Reproduce each line exactly. Skip none.

────────────────────

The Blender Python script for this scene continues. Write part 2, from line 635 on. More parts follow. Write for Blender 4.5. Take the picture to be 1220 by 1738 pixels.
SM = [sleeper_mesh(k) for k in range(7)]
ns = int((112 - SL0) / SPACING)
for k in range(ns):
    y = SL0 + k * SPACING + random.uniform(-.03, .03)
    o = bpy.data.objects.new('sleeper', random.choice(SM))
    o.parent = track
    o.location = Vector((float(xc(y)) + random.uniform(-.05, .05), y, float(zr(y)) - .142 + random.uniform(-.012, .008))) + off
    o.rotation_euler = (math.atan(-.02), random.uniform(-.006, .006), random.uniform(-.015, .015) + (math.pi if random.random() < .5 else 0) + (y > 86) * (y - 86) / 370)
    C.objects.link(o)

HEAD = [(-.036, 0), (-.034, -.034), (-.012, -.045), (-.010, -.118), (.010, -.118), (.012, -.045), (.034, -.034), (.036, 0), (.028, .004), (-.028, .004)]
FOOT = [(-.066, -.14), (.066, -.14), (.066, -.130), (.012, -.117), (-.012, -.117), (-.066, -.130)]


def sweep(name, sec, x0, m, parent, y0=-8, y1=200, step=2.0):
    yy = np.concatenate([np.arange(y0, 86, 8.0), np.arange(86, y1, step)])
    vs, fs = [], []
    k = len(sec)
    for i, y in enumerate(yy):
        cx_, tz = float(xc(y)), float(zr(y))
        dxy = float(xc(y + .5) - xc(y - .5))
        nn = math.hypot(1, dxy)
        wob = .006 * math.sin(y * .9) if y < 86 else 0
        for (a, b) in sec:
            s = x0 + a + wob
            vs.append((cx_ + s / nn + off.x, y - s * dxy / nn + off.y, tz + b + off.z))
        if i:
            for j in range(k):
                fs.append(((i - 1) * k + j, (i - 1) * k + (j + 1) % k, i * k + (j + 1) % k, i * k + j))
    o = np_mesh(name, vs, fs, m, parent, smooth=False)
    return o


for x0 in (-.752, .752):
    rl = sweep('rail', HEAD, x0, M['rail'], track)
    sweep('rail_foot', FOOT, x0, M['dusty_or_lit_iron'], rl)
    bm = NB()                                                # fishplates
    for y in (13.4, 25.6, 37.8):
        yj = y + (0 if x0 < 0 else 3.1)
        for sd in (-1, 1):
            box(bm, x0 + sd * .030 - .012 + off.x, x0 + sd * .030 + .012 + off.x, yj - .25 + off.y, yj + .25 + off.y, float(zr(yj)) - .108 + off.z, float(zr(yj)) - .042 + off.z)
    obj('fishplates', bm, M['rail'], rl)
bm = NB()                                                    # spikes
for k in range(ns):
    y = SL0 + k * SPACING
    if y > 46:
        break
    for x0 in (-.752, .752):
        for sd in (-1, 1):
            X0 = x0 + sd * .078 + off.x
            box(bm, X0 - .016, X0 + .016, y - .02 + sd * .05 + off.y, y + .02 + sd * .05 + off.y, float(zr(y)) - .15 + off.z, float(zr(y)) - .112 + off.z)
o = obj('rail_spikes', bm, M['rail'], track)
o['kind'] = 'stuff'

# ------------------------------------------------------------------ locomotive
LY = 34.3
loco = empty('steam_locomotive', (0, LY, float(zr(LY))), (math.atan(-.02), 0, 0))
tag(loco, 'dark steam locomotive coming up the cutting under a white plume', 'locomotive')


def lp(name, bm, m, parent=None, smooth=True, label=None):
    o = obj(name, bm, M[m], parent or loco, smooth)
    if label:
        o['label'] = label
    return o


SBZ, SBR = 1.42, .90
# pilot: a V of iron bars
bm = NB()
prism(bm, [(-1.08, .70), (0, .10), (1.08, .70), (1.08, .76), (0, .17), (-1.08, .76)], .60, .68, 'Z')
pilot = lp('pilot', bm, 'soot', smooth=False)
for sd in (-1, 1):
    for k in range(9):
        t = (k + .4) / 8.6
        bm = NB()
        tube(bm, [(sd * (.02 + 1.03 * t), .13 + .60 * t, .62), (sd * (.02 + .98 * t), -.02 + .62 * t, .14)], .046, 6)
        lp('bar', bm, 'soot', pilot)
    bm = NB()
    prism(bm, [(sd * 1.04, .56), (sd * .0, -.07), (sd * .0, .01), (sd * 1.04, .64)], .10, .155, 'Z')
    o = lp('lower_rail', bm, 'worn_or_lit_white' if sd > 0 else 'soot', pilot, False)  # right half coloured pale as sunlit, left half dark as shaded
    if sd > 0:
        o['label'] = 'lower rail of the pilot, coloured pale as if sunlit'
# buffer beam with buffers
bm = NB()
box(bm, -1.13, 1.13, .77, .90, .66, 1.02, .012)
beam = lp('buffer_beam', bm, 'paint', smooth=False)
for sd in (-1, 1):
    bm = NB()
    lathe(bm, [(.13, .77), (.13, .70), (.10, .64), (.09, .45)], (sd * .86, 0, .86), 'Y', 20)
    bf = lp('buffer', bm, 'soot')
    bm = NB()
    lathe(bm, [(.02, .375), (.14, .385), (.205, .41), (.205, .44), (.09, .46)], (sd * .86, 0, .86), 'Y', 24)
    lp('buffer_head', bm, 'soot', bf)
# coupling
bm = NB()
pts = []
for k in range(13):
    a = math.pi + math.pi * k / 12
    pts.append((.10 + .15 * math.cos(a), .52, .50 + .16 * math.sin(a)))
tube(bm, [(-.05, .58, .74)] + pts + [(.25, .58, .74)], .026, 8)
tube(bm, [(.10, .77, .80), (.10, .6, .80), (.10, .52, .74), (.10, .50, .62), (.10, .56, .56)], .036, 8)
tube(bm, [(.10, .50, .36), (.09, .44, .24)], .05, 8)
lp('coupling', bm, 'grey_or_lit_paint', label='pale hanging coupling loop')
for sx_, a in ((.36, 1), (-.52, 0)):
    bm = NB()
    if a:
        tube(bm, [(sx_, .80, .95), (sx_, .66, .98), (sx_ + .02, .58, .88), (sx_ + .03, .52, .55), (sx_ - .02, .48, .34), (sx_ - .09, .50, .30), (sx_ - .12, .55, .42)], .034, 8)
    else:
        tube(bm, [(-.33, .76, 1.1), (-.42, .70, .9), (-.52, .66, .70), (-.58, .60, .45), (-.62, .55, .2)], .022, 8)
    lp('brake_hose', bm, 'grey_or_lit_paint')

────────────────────

# Task answer:
The Blender Python script for this scene continues. Write part 2, from line 635 on. More parts follow. Write for Blender 4.5. Take the picture to be 1220 by 1738 pixels.
SM = [sleeper_mesh(k) for k in range(7)]
ns = int((112 - SL0) / SPACING)
for k in range(ns):
    y = SL0 + k * SPACING + random.uniform(-.03, .03)
    o = bpy.data.objects.new('sleeper', random.choice(SM))
    o.parent = track
    o.location = Vector((float(xc(y)) + random.uniform(-.05, .05), y, float(zr(y)) - .142 + random.uniform(-.012, .008))) + off
    o.rotation_euler = (math.atan(-.02), random.uniform(-.006, .006), random.uniform(-.015, .015) + (math.pi if random.random() < .5 else 0) + (y > 86) * (y - 86) / 370)
    C.objects.link(o)

HEAD = [(-.036, 0), (-.034, -.034), (-.012, -.045), (-.010, -.118), (.010, -.118), (.012, -.045), (.034, -.034), (.036, 0), (.028, .004), (-.028, .004)]
FOOT = [(-.066, -.14), (.066, -.14), (.066, -.130), (.012, -.117), (-.012, -.117), (-.066, -.130)]


def sweep(name, sec, x0, m, parent, y0=-8, y1=200, step=2.0):
    yy = np.concatenate([np.arange(y0, 86, 8.0), np.arange(86, y1, step)])
    vs, fs = [], []
    k = len(sec)
    for i, y in enumerate(yy):
        cx_, tz = float(xc(y)), float(zr(y))
        dxy = float(xc(y + .5) - xc(y - .5))
        nn = math.hypot(1, dxy)
        wob = .006 * math.sin(y * .9) if y < 86 else 0
        for (a, b) in sec:
            s = x0 + a + wob
            vs.append((cx_ + s / nn + off.x, y - s * dxy / nn + off.y, tz + b + off.z))
        if i:
            for j in range(k):
                fs.append(((i - 1) * k + j, (i - 1) * k + (j + 1) % k, i * k + (j + 1) % k, i * k + j))
    o = np_mesh(name, vs, fs, m, parent, smooth=False)
    return o


for x0 in (-.752, .752):
    rl = sweep('rail', HEAD, x0, M['rail'], track)
    sweep('rail_foot', FOOT, x0, M['dusty_or_lit_iron'], rl)
    bm = NB()                                                # fishplates
    for y in (13.4, 25.6, 37.8):
        yj = y + (0 if x0 < 0 else 3.1)
        for sd in (-1, 1):
            box(bm, x0 + sd * .030 - .012 + off.x, x0 + sd * .030 + .012 + off.x, yj - .25 + off.y, yj + .25 + off.y, float(zr(yj)) - .108 + off.z, float(zr(yj)) - .042 + off.z)
    obj('fishplates', bm, M['rail'], rl)
bm = NB()                                                    # spikes
for k in range(ns):
    y = SL0 + k * SPACING
    if y > 46:
        break
    for x0 in (-.752, .752):
        for sd in (-1, 1):
            X0 = x0 + sd * .078 + off.x
            box(bm, X0 - .016, X0 + .016, y - .02 + sd * .05 + off.y, y + .02 + sd * .05 + off.y, float(zr(y)) - .15 + off.z, float(zr(y)) - .112 + off.z)
o = obj('rail_spikes', bm, M['rail'], track)
o['kind'] = 'stuff'

# ------------------------------------------------------------------ locomotive
LY = 34.3
loco = empty('steam_locomotive', (0, LY, float(zr(LY))), (math.atan(-.02), 0, 0))
tag(loco, 'dark steam locomotive coming up the cutting under a white plume', 'locomotive')


def lp(name, bm, m, parent=None, smooth=True, label=None):
    o = obj(name, bm, M[m], parent or loco, smooth)
    if label:
        o['label'] = label
    return o


SBZ, SBR = 1.42, .90
# pilot: a V of iron bars
bm = NB()
prism(bm, [(-1.08, .70), (0, .10), (1.08, .70), (1.08, .76), (0, .17), (-1.08, .76)], .60, .68, 'Z')
pilot = lp('pilot', bm, 'soot', smooth=False)
for sd in (-1, 1):
    for k in range(9):
        t = (k + .4) / 8.6
        bm = NB()
        tube(bm, [(sd * (.02 + 1.03 * t), .13 + .60 * t, .62), (sd * (.02 + .98 * t), -.02 + .62 * t, .14)], .046, 6)
        lp('bar', bm, 'soot', pilot)
    bm = NB()
    prism(bm, [(sd * 1.04, .56), (sd * .0, -.07), (sd * .0, .01), (sd * 1.04, .64)], .10, .155, 'Z')
    o = lp('lower_rail', bm, 'worn_or_lit_white' if sd > 0 else 'soot', pilot, False)  # right half coloured pale as sunlit, left half dark as shaded
    if sd > 0:
        o['label'] = 'lower rail of the pilot, coloured pale as if sunlit'
# buffer beam with buffers
bm = NB()
box(bm, -1.13, 1.13, .77, .90, .66, 1.02, .012)
beam = lp('buffer_beam', bm, 'paint', smooth=False)
for sd in (-1, 1):
    bm = NB()
    lathe(bm, [(.13, .77), (.13, .70), (.10, .64), (.09, .45)], (sd * .86, 0, .86), 'Y', 20)
    bf = lp('buffer', bm, 'soot')
    bm = NB()
    lathe(bm, [(.02, .375), (.14, .385), (.205, .41), (.205, .44), (.09, .46)], (sd * .86, 0, .86), 'Y', 24)
    lp('buffer_head', bm, 'soot', bf)
# coupling
bm = NB()
pts = []
for k in range(13):
    a = math.pi + math.pi * k / 12
    pts.append((.10 + .15 * math.cos(a), .52, .50 + .16 * math.sin(a)))
tube(bm, [(-.05, .58, .74)] + pts + [(.25, .58, .74)], .026, 8)
tube(bm, [(.10, .77, .80), (.10, .6, .80), (.10, .52, .74), (.10, .50, .62), (.10, .56, .56)], .036, 8)
tube(bm, [(.10, .50, .36), (.09, .44, .24)], .05, 8)
lp('coupling', bm, 'grey_or_lit_paint', label='pale hanging coupling loop')
for sx_, a in ((.36, 1), (-.52, 0)):
    bm = NB()
    if a:
        tube(bm, [(sx_, .80, .95), (sx_, .66, .98), (sx_ + .02, .58, .88), (sx_ + .03, .52, .55), (sx_ - .02, .48, .34), (sx_ - .09, .50, .30), (sx_ - .12, .55, .42)], .034, 8)
    else:
        tube(bm, [(-.33, .76, 1.1), (-.42, .70, .9), (-.52, .66, .70), (-.58, .60, .45), (-.62, .55, .2)], .022, 8)
    lp('brake_hose', bm, 'grey_or_lit_paint')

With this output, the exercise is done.